PROBLEM DETAILS: Repeat the records below exactly, from the first line through the line containing "R = math.radians", and leave out any pictures.

RAW DATA:
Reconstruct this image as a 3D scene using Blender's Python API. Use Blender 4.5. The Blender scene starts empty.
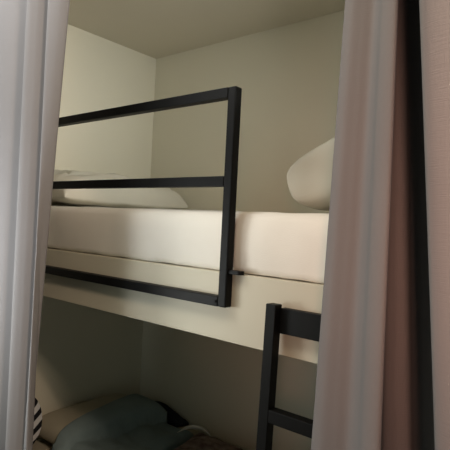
import bpy, bmesh, math, random
from mathutils import Vector, Matrix, noise, Euler
S = bpy.context.scene
COL = S.collection
H = 1.5                     # eye height: everything below is metres above the floor
R = math.radians

# ------------------------------------------------------------------ materials
def mat(name, col, rough=.7, scale=40, var=.06, bump=.0, bscale=200, spec=.3, col2=None):
    m = bpy.data.materials.new(name); m.use_nodes = True
    nt = m.node_tree; N = nt.nodes; L = nt.links
    b = N['Principled BSDF']; b.inputs['Roughness'].default_value = rough
    b.inputs['Specular IOR Level'].default_value = spec
    tc = N.new('ShaderNodeTexCoord')
    nz = N.new('ShaderNodeTexNoise'); nz.inputs['Scale'].default_value = scale
    nz.inputs['Detail'].default_value = 4
    L.new(tc.outputs['Object'], nz.inputs['Vector'])
    rp = N.new('ShaderNodeValToRGB')
    c2 = col2 or [c*(1-var*2) for c in col]
    rp.color_ramp.elements[0].position = .3; rp.color_ramp.elements[1].position = .7
    rp.color_ramp.elements[0].color = (*c2, 1); rp.color_ramp.elements[1].color = (*col, 1)
    L.new(nz.outputs['Fac'], rp.inputs['Fac']); L.new(rp.outputs['Color'], b.inputs['Base Color'])
    if bump:
        n2 = N.new('ShaderNodeTexNoise'); n2.inputs['Scale'].default_value = bscale
        L.new(tc.outputs['Object'], n2.inputs['Vector'])
        bp = N.new('ShaderNodeBump'); bp.inputs['Strength'].default_value = bump
        bp.inputs['Distance'].default_value = .002
        L.new(n2.outputs['Fac'], bp.inputs['Height']); L.new(bp.outputs['Normal'], b.inputs['Normal'])
    return m

def weave(name, col, sc=900):
    """plain woven cloth: slubby vertical and horizontal threads"""
    m = mat(name, col, .9, 6, .03, spec=.1)
    nt = m.node_tree; N = nt.nodes; L = nt.links; b = N['Principled BSDF']
    tc = next(n for n in N if n.type == 'TEX_COORD')
    mp = N.new('ShaderNodeMapping'); mp.inputs['Scale'].default_value = (sc, sc, sc*.06)
    n1 = N.new('ShaderNodeTexNoise'); n1.inputs['Scale'].default_value = 1
    mp2 = N.new('ShaderNodeMapping'); mp2.inputs['Scale'].default_value = (sc*.05, sc*.05, sc)
    n2 = N.new('ShaderNodeTexNoise'); n2.inputs['Scale'].default_value = 1
    L.new(tc.outputs['Object'], mp.inputs['Vector']); L.new(mp.outputs['Vector'], n1.inputs['Vector'])
    L.new(tc.outputs['Object'], mp2.inputs['Vector']); L.new(mp2.outputs['Vector'], n2.inputs['Vector'])
    ad = N.new('ShaderNodeMath'); ad.operation = 'ADD'
    L.new(n1.outputs['Fac'], ad.inputs[0]); L.new(n2.outputs['Fac'], ad.inputs[1])
    bp = N.new('ShaderNodeBump'); bp.inputs['Strength'].default_value = .25; bp.inputs['Distance'].default_value = .0015
    L.new(ad.outputs['Value'], bp.inputs['Height']); L.new(bp.outputs['Normal'], b.inputs['Normal'])
    return m

def striped(name):
    m = mat(name, (.75, .75, .73), .85, 60, .04, bump=.15)
    nt = m.node_tree; N = nt.nodes; L = nt.links; b = N['Principled BSDF']
    tc = next(n for n in N if n.type == 'TEX_COORD')
    mp = N.new('ShaderNodeMapping'); mp.inputs['Rotation'].default_value = (R(-42), 0, 0)
    w = N.new('ShaderNodeTexWave'); w.wave_type = 'BANDS'; w.bands_direction = 'Z'
    w.inputs['Scale'].default_value = 6.4; w.inputs['Distortion'].default_value = .8
    rp = N.new('ShaderNodeValToRGB'); rp.color_ramp.elements[0].position = .42; rp.color_ramp.elements[1].position = .52
    rp.color_ramp.elements[0].color = (.012, .012, .014, 1); rp.color_ramp.elements[1].color = (.72, .72, .72, 1)
    L.new(tc.outputs['Object'], mp.inputs['Vector']); L.new(mp.outputs['Vector'], w.inputs['Vector'])
    L.new(w.outputs['Fac'], rp.inputs['Fac']); L.new(rp.outputs['Color'], b.inputs['Base Color'])
    return m

M = dict(
    wall=mat('wall_paint', (.70, .67, .55), .8, 3, .01, bump=.06, bscale=90),
    ceil=mat('ceiling_paint', (.66, .62, .52), .85, 3, .01, bump=.06, bscale=90),
    floor=mat('floor_boards', (.20, .15, .11), .5, 8, .15, bump=.1),
    board=mat('painted_board', (.54, .505, .40), .55, 5, .015, bump=.03),
    black=mat('black_metal', (.005, .005, .005), .5, 30, .1, bump=.08, bscale=500, spec=.15),
    steel=mat('track_metal', (.6, .6, .6), .4, 30, .03),
    sheet=mat('white_sheet', (.78, .745, .67), .9, 12, .015, bump=.2, bscale=350, spec=.15),
    pillow=mat('pillow_cotton', (.50, .485, .41), .9, 10, .02, bump=.2, bscale=350, spec=.15),
    headcloth=mat('pillow_cover', (.64, .615, .525), .9, 10, .02, bump=.2, bscale=350, spec=.15),
    tick=mat('mattress_ticking', (.45, .43, .38), .9, 30, .05),
    beige=mat('beige_cotton', (.42, .385, .295), .9, 12, .03, bump=.2, bscale=300),
    blue=mat('blue_grey_cotton', (.23, .30, .315), .9, 9, .08, bump=.25, bscale=300),
    navy=mat('dark_wool', (.02, .024, .028), .95, 40, .1, bump=.3),
    patt=mat('patterned_wool', (.30, .24, .20), .95, 26, .1, bump=.4, bscale=150, col2=(.11, .06, .055)),
    hem=mat('pale_binding', (.62, .60, .54), .85, 40, .04),
    curtain=weave('curtain_cloth', (.215, .207, .21)),
    stripe=striped('striped_cotton'),
)

# ------------------------------------------------------------------ helpers
def tag(o, label=None, cat=None, group=None, kind=None):
    if label: o['label'] = label
    if cat: o['category'] = cat
    if group: o['group'] = group
    if kind: o['kind'] = kind
    return o

def empty(name, loc):
    o = bpy.data.objects.new(name, None); COL.objects.link(o); o.location = loc
    o.empty_display_size = .1
    return o

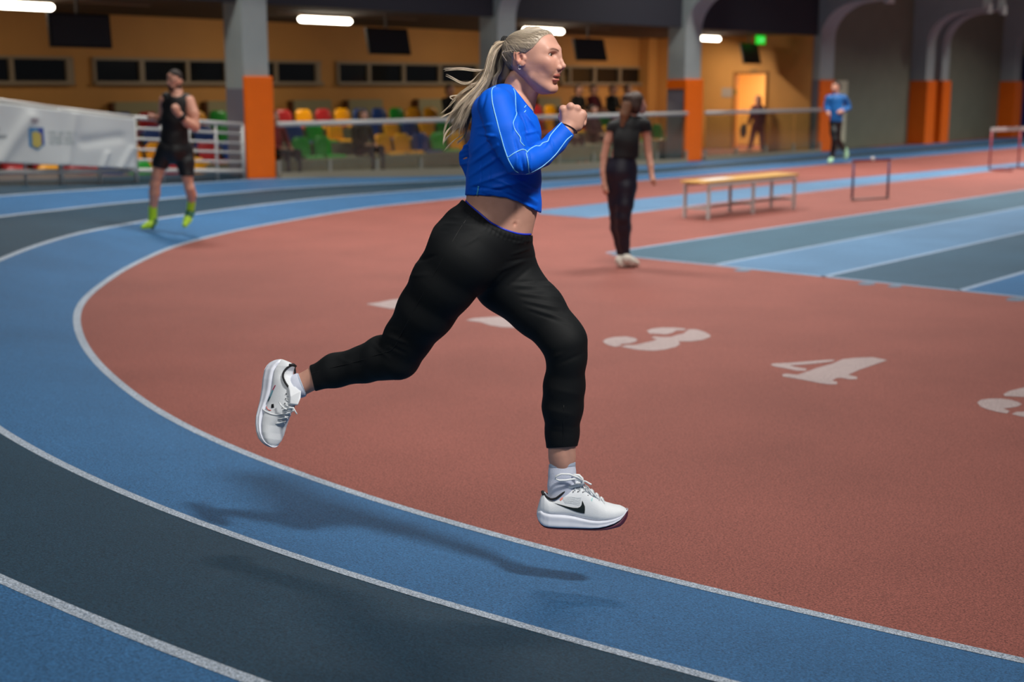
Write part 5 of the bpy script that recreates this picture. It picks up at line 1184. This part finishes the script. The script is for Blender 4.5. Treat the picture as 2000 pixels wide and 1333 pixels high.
for g, nn_ in (([(962, 128, 0), (950, 136, 0), (930, 138, 0), (905, 134, 0), (885, 134, 0), (868, 135.5, 0)], 16), ([(958, 132, 0), (940, 139, 0), (930, 150, 0), (921, 163, 0), (905, 166, 0), (890, 156, 0), (872, 147, 0)], 8), ([(950, 150, 0), (935, 160, 0), (915, 164, 0), (925, 174, 0)], 6),
               ([(905, 205, 0), (885, 218, 0), (866, 228, 0), (860, 231, 0)], 5), ([(900, 232, 0), (880, 248, 0), (868, 262, 0), (865, 280, 0)], 9), ([(905, 240, 0), (888, 256, 0), (874, 268, 0), (867, 279, 0)], 8), ([(905, 262, 0), (890, 272, 0), (869, 294, 0)], 3), ([(890, 195, 0), (872, 214, 0), (862, 222, 0)], 3),
               ([(990, 120, -.06), (978, 101, -.06), (1000, 98, -.075), (1006, 96, -.08)], 3), ([(912, 255, 0), (905, 270, 0), (892, 280, 0)], 8), ([(885, 195, 0), (876, 190, 0), (889, 186, 0), (905, 186, 0)], 4)):
    G_ = gp(g, 16)
    for _ in range(nn_):
        c = G_.copy(); s1, s2 = R_.normal(0, 1.1, 2); tq = np.linspace(0, 1, 16); c[:, 0] += s1*tq*1.2; c[:, 1] += s2*(.3+tq*1.3)+.6*np.sin(tq*8+s1*3); c[:, 2] += R_.normal(0, .006)
        pt.add([P3(a, b, .02+d) for a, b, d in c], R_.uniform(.0005, .0010), tone(.9, 1.3))
tail = pt.build('ponytail', M_HAIR, runner); onto(tail, hair)
ring_c = np.array(P3(986, 82, .030)); tg_ = MB(); vv_ = -fx+fz*.1; a1 = fz+fx*.1; a2 = fy
for s_ in (-.003, .003): tg_.tube([Vector(ring_c+vv_*s_+(a1*math.cos(a)+a2*math.sin(a))*.0135) for a in np.linspace(0, 2*math.pi, 19)], .0048, 8, False)
onto(tg_.build('hair_tie', mat('hair_tie_black', rgb(10, 10, 12), rough=.8), world=runner, smooth=True), hair)
ff = Field(np.array(P3(885, 270, 0))-.06, np.array(P3(990, 80, 0))+.06, .0032)
MS = [(986, 84, .03, 7), (972, 90, .03, 8), (965, 110, .025, 8), (962, 140, .025, 8.5), (952, 168, .025, 9), (928, 194, .03, 9), (908, 222, .03, 8.5), (898, 246, .03, 5)]
for a, b in zip(MS[:-1], MS[1:]): S(ff, a, b, .01, 1.1)
S(ff, (984, 104, .02, 8), (979, 150, .02, 10), .01); S(ff, (979, 150, .02, 10), (970, 174, .03, 8), .01); S(ff, (994, 122, .02, 9), (988, 150, .02, 9), .01)
v1, f1_ = ff.mesh(); onto(npmesh('hair_mass', relax(v1, f1_, 2), f1_, [M_HAIR], runner, np.tile([.52, .47, .41], (len(v1), 1))), hair)
bpy.data.meshes.remove(bpy.data.meshes.new('x'))

# ================================================================== the other people
M_SK2 = mat('skin_plain', rgb(206, 150, 128), rough=.5, var=.06, vscale=30)
def person(label, Yd, foot, skin, clothes, vox=.010, group=None, name='person', skinmat=None):
    """skin: prims ((px, py, dY, hw), (px, py, dY, hw), k[, q]); clothes: (part name, material, prims, cuts)"""
    r = empty(name, ground(*foot) if foot[0] is not None else Q(foot[1], foot[2], Yd), label, 'person', group)
    def mk(nm, prims, m, cuts=(), v=None):
        v = v or vox; P_ = []; 
        for pr in prims:
            for e_ in pr[:2]:
                p = Q(e_[0], e_[1], Yd+e_[2]); P_.append((np.array(p), toR(e_[3], p)))
        q0 = max([1.]+[pr[3] for pr in prims if len(pr) > 3])
        f = Field(np.min([p-R*q0*1.15-3*v for p, R in P_], 0), np.max([p+R*q0*1.15+3*v for p, R in P_], 0), v)
        for pr in prims:
            a, b = pr[:2]; A, B = Q(a[0], a[1], Yd+a[2]), Q(b[0], b[1], Yd+b[2]); q = pr[3] if len(pr) > 3 else 1.
            f.seg(A, B, toR(a[3], A), toR(b[3], B), pr[2], q, (0, 1, 0) if q != 1 else None)
        for c in cuts: f.cut(pxcut(c))
        V_, F_ = f.mesh(); return npmesh(nm, relax(V_, F_, 2), F_, [m], r)
    out = {'root': r, 'body': mk('body', skin, skinmat or M_SK2)}
    for nm, m, prims, cuts in clothes: out[nm] = mk(nm, prims, m, cuts)
    return out
def legs(chain, k=.02): return [(a, b, k) for a, b in zip(chain[:-1], chain[1:])]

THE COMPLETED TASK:
Reconstruct this image as a 3D scene using Blender's Python API. Use Blender 4.5. The Blender scene starts empty.
import bpy, bmesh, math, random
from mathutils import Vector, Matrix, noise, Euler
S = bpy.context.scene
COL = S.collection
H = 1.5                     # eye height: everything below is metres above the floor
R = math.radians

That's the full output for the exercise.